Most frequent of such foreign elements are proper names, denoting some products imported to the country. For example, "Feel Heppi" is a slogan advertising German mineral water Heppinger. The alien and semantically hollow correlate "Heppi" due to its left-hand valency "feel + " and its formal semblance to the implicit correlate "happy", activates this linguistic unit out of the reader's mental lexicon. The word comes out in its unity of form and meaning thus donating its positively charged semantics to the correlate "Heppi".

This type of interlingual and intercultural paronymous attraction is most widely used in advertisements. Examples can be easily taken from our everyday life:

(Rus.) "WELLA - vy velikolepny" (WELLA – вы великолепны);
(Ukr.) "Sluhajsya svojeji spragy. Pyj SPRITE"(Слухайся своєї спраги. Пий SPRITE);
(Rus.) "Chystota - chysto 'TIDE'" (Чистота – чисто 'TIDE').
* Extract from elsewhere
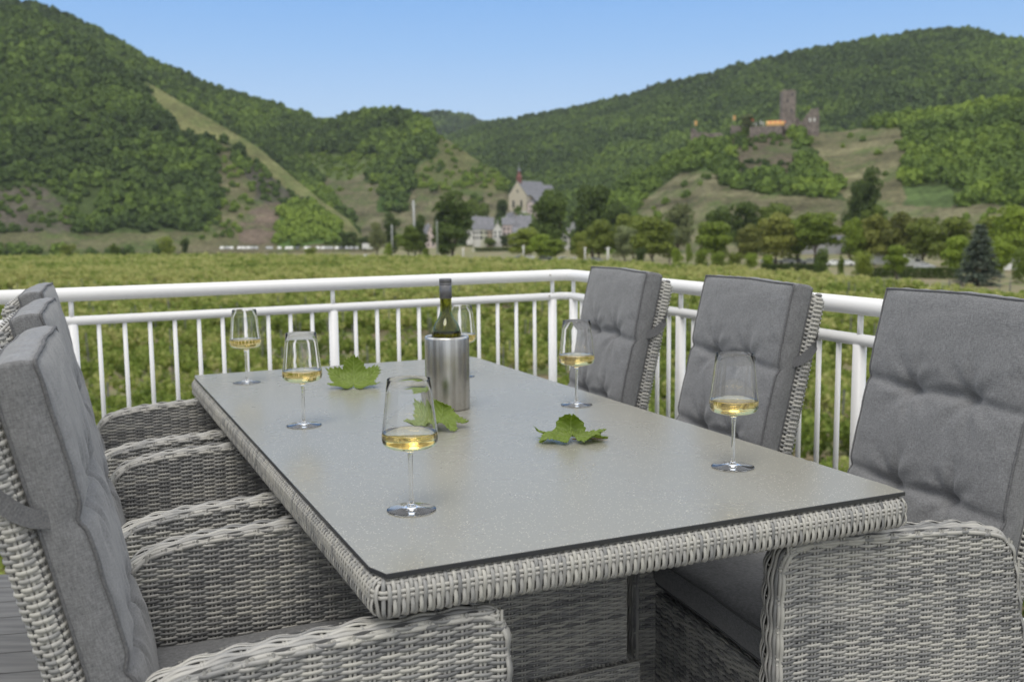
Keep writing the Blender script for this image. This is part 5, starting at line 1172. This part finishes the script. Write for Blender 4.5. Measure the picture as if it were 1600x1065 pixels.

Linguistic units of different format and of different national languages (Russian -English; Ukrainian - English) are collided with one another on the basis of their formal semblance. Positively charged semantics of the native linguistic context is expanded upon the semantically hollow (for the reader) foreign element, eventually forming the audience's positive attitude to the product.

Thus we cannot but share the following: "Foregrounding activates not only knowledge, but opinions, intentions and emotions as well" – (Kubryakova 1996:22).

 

References

 

Arnold, I.V. 1981. Stilistika sovremennogo angliyskogo yazyka. Leningrad: Prosvesceniye.

Bell, A. 1991. The language of Media. News and advertizing. Defining Genres. L.: Blackwell.

De Fleur, M.L. 1988. Understanding Mass Communication. Boston: Houghton Miffin.

Fillmore, Ch.J.1981. Delo о padeje. Novoje v zarubejnoy lingvistike 10, 369-495.

Kubryakova, E.S. et al. 1996. Kratkiy slovar' kognitivnyh terminov. Moskva: Filologiceskiy fakultet MGU.

Kukharenko, V.A. 1988. Interpretaciya texta. Moskva: Prosvesceniye.

Peer, W. van. 1986. Stylistics and Psychology: Investigation of Foregrounding. London. Rees, N. 1982. Slogans. London : Allen and Unwin.